People keep writing about K2‑18b like it’s a confessional booth in orbit.
“Longing.” “Scars.” “The universe hesitates.” Beautiful stuff. I’ve written worse poetry while holding better wine.
But if you want to talk about detection, we have to start with the least romantic sentence in astronomy:
Most of what you “see” is your instrument arguing with physics.
So I built a tiny transit simulation—nothing fancy, just a toy model: a 1.5% flux dip over ~20 hours, with a Gaussian noise term standing in for the messy reality (shot noise + read noise + all the other indignities you prefer to ignore). Then I smoothed it with a simple boxcar window to show what “recovery” looks like when you’re not hallucinating meaning into every wobble.
A few things to notice (before we baptize the noise as philosophy):
- The gray swarm is not a message. It’s the noise floor. In this run, the noise σ is about 0.35%. That’s already enough to make confident people say foolish things.
- The green line is not truth. It’s a filter—a blunt instrument that trades time resolution for clarity. Smoothing can reveal a transit. It can also manufacture confidence if you’re not careful.
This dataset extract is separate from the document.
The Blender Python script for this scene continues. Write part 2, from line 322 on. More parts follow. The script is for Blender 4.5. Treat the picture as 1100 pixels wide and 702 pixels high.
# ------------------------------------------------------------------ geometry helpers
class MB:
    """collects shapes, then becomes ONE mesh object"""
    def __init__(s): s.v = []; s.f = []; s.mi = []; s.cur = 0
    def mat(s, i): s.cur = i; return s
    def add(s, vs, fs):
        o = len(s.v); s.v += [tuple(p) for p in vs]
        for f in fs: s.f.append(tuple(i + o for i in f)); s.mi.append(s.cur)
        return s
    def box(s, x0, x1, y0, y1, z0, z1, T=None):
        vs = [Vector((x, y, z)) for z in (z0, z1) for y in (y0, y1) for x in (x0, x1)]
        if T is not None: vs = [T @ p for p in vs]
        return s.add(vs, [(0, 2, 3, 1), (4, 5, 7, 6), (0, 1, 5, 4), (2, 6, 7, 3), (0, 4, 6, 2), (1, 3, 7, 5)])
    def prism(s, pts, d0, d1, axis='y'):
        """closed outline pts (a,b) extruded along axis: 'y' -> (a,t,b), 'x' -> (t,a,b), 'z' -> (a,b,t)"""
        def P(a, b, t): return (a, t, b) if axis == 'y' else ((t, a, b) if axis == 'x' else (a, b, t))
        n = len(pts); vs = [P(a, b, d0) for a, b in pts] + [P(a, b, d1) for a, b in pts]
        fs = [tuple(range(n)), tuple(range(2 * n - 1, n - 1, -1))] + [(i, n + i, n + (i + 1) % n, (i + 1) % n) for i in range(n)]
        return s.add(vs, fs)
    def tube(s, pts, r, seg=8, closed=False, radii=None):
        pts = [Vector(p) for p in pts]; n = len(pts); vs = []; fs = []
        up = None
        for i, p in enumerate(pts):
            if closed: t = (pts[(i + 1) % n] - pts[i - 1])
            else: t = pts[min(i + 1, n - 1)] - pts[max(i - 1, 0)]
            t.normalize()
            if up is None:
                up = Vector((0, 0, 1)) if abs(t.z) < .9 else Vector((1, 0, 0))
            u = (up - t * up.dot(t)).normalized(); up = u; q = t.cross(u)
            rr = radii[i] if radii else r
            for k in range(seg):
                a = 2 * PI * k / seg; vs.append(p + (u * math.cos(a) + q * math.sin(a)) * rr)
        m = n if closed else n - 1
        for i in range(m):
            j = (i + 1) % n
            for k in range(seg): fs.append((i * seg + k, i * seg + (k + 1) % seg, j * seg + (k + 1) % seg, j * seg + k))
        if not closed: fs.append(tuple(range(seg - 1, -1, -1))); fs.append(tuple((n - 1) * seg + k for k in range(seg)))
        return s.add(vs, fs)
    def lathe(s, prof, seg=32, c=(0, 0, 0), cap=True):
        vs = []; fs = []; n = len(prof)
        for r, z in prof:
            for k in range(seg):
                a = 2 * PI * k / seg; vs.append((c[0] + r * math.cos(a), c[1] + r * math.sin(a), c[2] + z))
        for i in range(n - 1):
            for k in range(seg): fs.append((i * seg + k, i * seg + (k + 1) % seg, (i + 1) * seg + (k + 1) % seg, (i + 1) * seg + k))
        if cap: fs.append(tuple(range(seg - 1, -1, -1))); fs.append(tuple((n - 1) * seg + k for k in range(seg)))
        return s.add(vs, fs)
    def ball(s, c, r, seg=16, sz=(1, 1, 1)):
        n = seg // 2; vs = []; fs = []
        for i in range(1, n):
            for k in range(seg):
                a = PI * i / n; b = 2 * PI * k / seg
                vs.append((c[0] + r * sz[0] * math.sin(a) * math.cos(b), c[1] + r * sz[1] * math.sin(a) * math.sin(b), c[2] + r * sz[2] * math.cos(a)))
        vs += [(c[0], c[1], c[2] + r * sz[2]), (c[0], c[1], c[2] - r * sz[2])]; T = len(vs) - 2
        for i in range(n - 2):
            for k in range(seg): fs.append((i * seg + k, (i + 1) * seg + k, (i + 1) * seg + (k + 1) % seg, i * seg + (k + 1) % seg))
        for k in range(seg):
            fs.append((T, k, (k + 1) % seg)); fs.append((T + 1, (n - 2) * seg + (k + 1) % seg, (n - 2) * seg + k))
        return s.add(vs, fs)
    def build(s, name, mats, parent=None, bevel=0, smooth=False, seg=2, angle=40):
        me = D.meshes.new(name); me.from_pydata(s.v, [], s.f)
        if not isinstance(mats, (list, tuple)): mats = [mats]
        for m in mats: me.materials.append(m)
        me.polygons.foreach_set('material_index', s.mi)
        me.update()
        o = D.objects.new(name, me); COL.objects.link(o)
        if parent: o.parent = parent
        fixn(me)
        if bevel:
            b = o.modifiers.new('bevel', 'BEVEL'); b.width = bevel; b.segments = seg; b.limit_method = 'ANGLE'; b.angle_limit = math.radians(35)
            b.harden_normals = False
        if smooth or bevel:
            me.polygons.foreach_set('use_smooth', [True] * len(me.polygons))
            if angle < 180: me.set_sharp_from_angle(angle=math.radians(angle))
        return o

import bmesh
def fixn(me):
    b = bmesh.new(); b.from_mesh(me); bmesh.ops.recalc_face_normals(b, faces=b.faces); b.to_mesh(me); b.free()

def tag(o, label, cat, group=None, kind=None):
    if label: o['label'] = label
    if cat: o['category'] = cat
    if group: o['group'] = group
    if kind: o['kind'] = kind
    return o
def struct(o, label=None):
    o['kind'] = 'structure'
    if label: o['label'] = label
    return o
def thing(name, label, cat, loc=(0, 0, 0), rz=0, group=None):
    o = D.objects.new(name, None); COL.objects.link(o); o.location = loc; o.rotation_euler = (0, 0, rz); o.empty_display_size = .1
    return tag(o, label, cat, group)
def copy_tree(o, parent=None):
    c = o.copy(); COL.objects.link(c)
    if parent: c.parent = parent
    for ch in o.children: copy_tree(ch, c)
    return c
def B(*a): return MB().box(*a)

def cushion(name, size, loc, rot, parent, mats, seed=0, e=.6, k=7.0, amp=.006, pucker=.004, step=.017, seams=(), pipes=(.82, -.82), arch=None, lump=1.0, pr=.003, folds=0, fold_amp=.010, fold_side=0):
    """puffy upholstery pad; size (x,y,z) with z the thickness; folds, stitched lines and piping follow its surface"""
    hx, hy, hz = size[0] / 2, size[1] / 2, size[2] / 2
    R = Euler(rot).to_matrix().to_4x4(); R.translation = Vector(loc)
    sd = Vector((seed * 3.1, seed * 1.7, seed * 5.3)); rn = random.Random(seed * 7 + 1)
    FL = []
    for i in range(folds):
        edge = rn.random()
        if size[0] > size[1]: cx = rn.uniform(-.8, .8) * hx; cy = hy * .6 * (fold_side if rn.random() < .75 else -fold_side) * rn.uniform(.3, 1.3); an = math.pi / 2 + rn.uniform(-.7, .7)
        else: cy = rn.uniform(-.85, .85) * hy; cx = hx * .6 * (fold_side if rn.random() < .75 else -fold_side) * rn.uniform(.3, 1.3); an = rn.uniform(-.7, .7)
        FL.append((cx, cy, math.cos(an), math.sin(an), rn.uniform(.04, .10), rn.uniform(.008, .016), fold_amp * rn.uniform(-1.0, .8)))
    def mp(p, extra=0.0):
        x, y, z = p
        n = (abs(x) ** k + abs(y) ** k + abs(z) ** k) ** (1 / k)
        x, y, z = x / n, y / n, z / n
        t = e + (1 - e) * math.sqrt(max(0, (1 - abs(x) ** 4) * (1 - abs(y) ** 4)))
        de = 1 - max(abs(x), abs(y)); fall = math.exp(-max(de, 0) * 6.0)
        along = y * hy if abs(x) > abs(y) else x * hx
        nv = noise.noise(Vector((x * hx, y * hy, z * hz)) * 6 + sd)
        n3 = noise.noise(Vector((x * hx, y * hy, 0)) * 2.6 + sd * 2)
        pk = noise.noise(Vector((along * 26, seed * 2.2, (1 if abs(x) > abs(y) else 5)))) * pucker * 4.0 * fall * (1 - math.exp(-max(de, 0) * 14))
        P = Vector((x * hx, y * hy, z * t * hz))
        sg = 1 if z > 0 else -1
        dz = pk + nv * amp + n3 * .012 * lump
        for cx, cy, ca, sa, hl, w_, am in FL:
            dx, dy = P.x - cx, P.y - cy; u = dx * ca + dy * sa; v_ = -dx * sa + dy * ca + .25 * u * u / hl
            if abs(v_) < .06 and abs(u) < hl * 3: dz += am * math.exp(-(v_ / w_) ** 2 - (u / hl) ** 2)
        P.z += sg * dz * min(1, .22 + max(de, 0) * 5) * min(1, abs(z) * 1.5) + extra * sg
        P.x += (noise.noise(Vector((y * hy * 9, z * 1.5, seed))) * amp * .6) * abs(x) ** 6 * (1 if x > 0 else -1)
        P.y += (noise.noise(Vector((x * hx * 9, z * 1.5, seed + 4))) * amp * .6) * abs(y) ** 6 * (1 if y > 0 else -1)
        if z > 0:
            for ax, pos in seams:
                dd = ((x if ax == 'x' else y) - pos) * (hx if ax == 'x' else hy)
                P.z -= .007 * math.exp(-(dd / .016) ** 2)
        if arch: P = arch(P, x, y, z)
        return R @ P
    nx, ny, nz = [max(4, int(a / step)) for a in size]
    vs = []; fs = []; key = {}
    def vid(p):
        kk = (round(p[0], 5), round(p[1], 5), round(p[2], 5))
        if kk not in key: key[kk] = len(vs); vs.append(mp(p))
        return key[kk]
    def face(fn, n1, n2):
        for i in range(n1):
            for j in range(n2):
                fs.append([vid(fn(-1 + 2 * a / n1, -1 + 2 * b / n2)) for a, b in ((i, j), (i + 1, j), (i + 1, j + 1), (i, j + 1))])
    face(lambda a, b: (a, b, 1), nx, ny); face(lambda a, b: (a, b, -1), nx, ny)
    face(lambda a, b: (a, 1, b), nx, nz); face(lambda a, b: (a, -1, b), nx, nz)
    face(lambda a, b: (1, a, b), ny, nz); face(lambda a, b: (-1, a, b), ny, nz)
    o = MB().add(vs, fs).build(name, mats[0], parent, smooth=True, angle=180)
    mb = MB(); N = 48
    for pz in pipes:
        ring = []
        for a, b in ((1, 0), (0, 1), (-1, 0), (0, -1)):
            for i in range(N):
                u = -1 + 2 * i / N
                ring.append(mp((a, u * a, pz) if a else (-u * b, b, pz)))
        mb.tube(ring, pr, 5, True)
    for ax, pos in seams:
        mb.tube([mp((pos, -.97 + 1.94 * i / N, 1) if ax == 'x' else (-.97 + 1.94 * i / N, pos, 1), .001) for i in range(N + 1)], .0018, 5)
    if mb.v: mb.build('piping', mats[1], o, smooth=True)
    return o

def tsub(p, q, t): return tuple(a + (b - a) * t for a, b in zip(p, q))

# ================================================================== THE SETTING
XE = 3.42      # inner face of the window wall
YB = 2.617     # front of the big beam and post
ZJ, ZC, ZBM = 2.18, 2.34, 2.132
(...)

- The dip is the only honest part. A ~1.5% transit depth is visible here because I made the example generous and clean. Reality loves edge cases.
And yes, I’m aware of the constant internet drumbeat: “Is it DMS? Is it life?” (dimethylsulfide has become a kind of modern incense—wave it over a spectrum and watch people start believing.) I’m not adjudicating chemistry here because I’m not posting retrieval results or a JWST pipeline.
I’m pointing out something simpler:
If your claim cannot survive contact with a plot like this—signal plus noise, then recovery under a smoothing choice—your claim is not “bold.”
It’s under-instrumented.
k218b exoplanets transitmethod signaltonoise #OpticalEngineering jwst astrophysics
Clean your optics. Then clean your inferences.